I was watching The Today Show this weekend and was happy to learn that New York is upholding the regulation to require calories on menu boards of chain restaurants. Go, New York!
Whenever I go out to eat I feel like I’m on the Price and Right trying to estimate the price of a new washer and dryer without overbidding. Which item has the lowest calories? Is it the chicken salad, or will that come buried in croutons and smothered in fatty dressing? Maybe it’s the naked burrito, but exactly how much cheese and sour cream are they going to pile on top of that thing? There’s really no way to know.
I usually look up the nutritional information on the Internet afterwards and have rarely ever been happy with the results. Some restaurants don’t even post that, which makes me wonder what they’re hiding Other than that, the only thing you could do is text message the diet.com service which sends you nutritional information on your cell phone, but that could get expensive depending on your calling plan.
The New York State Restaurant Association is against the new measure, and I’m not really sure why. Their representative on the show was going on about how it’s so complicated and we shouldn’t go around complicating the lives of New Yorkers. I don’t know what he’s talking about. They’re not posting the nutritional information as the answer to a quadratic equation customers have to solve.
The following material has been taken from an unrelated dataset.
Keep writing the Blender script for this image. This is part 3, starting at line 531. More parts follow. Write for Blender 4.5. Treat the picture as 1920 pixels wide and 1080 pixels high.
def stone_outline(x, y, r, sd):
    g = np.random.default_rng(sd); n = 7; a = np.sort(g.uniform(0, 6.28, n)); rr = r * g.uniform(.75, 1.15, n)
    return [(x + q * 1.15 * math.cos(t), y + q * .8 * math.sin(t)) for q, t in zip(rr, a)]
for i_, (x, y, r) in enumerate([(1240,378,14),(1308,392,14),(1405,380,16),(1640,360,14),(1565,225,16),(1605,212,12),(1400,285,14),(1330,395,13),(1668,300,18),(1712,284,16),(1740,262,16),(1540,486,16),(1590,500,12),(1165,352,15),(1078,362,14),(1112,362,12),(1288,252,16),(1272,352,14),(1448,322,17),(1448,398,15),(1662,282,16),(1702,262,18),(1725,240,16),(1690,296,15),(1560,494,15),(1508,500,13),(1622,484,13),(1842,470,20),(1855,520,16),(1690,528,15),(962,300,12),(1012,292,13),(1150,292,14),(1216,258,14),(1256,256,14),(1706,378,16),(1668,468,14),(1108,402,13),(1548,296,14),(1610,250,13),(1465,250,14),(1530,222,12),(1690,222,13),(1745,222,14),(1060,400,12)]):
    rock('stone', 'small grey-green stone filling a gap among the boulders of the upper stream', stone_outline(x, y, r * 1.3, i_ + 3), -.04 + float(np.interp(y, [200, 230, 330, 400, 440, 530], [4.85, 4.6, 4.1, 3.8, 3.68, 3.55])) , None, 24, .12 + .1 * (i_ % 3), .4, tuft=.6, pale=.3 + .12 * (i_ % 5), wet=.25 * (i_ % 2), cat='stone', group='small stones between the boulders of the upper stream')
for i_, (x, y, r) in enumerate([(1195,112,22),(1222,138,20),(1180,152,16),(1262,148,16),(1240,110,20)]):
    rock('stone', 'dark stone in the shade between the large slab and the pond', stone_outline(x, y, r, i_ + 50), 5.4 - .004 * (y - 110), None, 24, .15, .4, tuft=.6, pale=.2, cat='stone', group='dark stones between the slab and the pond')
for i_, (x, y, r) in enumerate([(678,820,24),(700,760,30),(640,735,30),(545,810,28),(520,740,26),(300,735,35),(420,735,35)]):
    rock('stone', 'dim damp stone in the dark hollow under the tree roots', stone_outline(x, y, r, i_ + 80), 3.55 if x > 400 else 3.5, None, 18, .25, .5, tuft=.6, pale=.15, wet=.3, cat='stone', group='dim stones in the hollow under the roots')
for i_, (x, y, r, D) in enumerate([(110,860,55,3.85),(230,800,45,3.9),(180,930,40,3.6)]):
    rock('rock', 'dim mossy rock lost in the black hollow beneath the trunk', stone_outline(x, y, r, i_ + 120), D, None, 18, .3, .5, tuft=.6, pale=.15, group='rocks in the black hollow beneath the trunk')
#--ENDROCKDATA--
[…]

If the board says the burger has 800 calories, that sounds pretty straight forward to me.
The other argument the guest made was that restaurants should be able to choose how they provide the information. In theory that would be nice, but you know restaurants would just do this in the cheapest way for them and not the most convenient way for the customer. They’d probably stuff the information in a pamphlet that is a copy of a copy of a copy and display it in the back hallway by the janitor’s closet. I know Ruby Tuesday experimented with posting calorie information on their menus for several months, but they eventually nixed the idea claiming they had to reprint their menus every time they added an item or modified the ingredients of an existing item. I suspect the NYSRA is really against the regulation because they don’t want to have to spend money updating their menus.
Also according to the article, Ruby Tuesday said the posting of nutritional information “had not caused any significant changes in ordering habits.” It will be interesting to see what happens in New York. The change is good for people like me who watch what they eat, but I probably wasn’t going to order the deep-fried double-bacon cheeseburger anyway. If you’re the type of person who is going to order something you obviously know is bad for you, I don’t know if seeing the calorie information will dissuade you or not. Everyone knows smoking will kill you, but millions of people do it anyway. I would guess the change will allow health-conscious people to make better choices and the people who don’t care will keep eating what they want to anyway. Maybe the people who will be most effective are the in-betweens, the people who’d like to eat healthier but don’t go out of their ways to do so. If you make it easier for them, maybe they’ll make better choices. Either way, I’m glad the information is out there and it will be interesting to see what happens.